Il s’agit également de renforcer les incitations et les mécanismes d’aide directe notamment pour l’amélioration de l’efficacité de l’utilisation de l’eau disponible. Housse Eddine Chebbi indique également que cette ligne de financement doit servir à réorienter les mécanismes d’aide indirect en augmentant les prix à la production et à la collecte des céréales et les prix à la production pour le lait.

« Nous devons pouvoir réduire la facture d’importation des céréales en boostant la production et la collecte locale », assure-t-il.

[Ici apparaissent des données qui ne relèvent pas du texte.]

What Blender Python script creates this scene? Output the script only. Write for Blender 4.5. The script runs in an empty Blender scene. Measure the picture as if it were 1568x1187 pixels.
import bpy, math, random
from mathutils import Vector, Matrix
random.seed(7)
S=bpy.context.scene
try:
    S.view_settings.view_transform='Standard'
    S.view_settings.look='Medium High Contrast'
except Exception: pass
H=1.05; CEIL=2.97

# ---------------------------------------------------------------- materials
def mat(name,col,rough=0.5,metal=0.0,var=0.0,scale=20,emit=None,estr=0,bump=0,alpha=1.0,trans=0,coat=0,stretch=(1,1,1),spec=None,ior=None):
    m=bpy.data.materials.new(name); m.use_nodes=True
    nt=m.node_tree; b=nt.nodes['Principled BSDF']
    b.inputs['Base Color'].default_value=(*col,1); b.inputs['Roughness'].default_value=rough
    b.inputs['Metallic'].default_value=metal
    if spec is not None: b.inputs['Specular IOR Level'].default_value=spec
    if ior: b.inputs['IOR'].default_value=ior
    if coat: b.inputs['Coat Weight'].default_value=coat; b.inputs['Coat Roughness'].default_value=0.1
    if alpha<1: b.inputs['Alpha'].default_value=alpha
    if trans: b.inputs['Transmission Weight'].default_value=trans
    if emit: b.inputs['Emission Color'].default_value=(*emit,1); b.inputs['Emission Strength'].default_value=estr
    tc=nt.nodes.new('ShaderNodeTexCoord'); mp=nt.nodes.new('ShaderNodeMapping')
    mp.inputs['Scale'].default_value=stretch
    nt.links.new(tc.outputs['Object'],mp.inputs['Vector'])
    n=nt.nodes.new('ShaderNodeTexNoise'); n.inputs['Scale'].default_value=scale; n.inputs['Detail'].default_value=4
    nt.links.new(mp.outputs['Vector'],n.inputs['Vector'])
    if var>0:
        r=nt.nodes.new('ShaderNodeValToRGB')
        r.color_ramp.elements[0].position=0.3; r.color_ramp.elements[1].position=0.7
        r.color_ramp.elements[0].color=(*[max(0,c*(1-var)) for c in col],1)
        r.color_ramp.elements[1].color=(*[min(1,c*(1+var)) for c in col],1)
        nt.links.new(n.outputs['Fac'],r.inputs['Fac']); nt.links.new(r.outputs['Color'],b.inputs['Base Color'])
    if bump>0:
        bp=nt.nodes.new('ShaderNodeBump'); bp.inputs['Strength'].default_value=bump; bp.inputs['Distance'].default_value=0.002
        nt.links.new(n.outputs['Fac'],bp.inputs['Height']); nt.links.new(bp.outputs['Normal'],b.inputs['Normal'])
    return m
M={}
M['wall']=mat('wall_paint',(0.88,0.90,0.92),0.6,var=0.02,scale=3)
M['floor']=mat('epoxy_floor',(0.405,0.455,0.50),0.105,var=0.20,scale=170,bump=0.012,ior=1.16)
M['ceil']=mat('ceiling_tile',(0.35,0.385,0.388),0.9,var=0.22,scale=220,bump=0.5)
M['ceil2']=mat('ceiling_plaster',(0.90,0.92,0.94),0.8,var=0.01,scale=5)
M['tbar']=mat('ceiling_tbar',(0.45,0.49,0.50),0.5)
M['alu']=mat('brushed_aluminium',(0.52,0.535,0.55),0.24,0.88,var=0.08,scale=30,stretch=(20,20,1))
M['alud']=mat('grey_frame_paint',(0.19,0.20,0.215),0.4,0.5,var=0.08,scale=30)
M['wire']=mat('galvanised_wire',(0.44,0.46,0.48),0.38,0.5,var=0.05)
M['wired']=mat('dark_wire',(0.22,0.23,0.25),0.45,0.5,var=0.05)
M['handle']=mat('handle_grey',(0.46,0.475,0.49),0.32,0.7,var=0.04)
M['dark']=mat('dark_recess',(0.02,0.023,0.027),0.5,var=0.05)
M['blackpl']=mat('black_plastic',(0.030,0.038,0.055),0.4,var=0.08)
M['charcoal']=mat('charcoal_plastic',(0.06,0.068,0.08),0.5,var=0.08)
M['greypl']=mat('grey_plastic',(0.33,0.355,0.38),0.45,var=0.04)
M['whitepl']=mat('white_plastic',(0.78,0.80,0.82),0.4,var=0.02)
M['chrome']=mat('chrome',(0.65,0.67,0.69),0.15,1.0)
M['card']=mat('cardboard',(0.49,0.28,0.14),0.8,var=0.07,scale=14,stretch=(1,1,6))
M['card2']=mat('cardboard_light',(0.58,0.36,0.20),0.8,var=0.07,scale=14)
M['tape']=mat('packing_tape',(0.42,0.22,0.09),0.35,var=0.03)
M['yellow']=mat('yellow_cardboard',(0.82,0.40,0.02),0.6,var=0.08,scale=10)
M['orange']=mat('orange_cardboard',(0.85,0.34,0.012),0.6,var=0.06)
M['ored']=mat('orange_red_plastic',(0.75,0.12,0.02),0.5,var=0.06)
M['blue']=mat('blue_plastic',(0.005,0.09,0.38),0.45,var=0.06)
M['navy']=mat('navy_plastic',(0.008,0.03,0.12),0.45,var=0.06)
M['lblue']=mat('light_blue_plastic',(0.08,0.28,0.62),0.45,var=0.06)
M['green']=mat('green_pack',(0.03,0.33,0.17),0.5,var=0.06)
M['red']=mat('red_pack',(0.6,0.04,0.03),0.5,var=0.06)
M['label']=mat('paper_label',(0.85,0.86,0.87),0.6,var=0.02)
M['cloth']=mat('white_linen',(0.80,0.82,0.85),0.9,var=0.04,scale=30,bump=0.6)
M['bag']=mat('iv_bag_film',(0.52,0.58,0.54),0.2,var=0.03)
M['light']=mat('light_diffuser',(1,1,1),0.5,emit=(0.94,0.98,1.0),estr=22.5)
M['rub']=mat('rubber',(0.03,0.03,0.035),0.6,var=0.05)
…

Par ailleurs, les deux expertes s’accordent à dire qu’aujourd’hui les pénuries d’eau sont accentuées par une surconsommation de produits céréaliers notamment. Ainsi, ils conseillent à cet égard par exemple d’augmenter les prix du pain, largement gaspillé par les Tunisien en raison de son prix bas.

Autre recommandation, celle de la révision des tarifs de l’eau qui figurent parmi les plus bas au monde, vendus à perte par l’Etat et qui ne permettent pas à la SONEDE d’investir dans l’entretien de ses réseau qui sont à l’origine de pertes en eau énormes. A noter que dans le secteur agricole, dans le meilleur des cas, le réseau de distribution de l’eau est à 40% d’efficience dans les périmètres irrigués. Cela veut dire que 60% de l’eau distribuée est perdue.

« La réduction des pertes doit être la première solution à l’économie d’eau », conclut Raoudha Gafrej.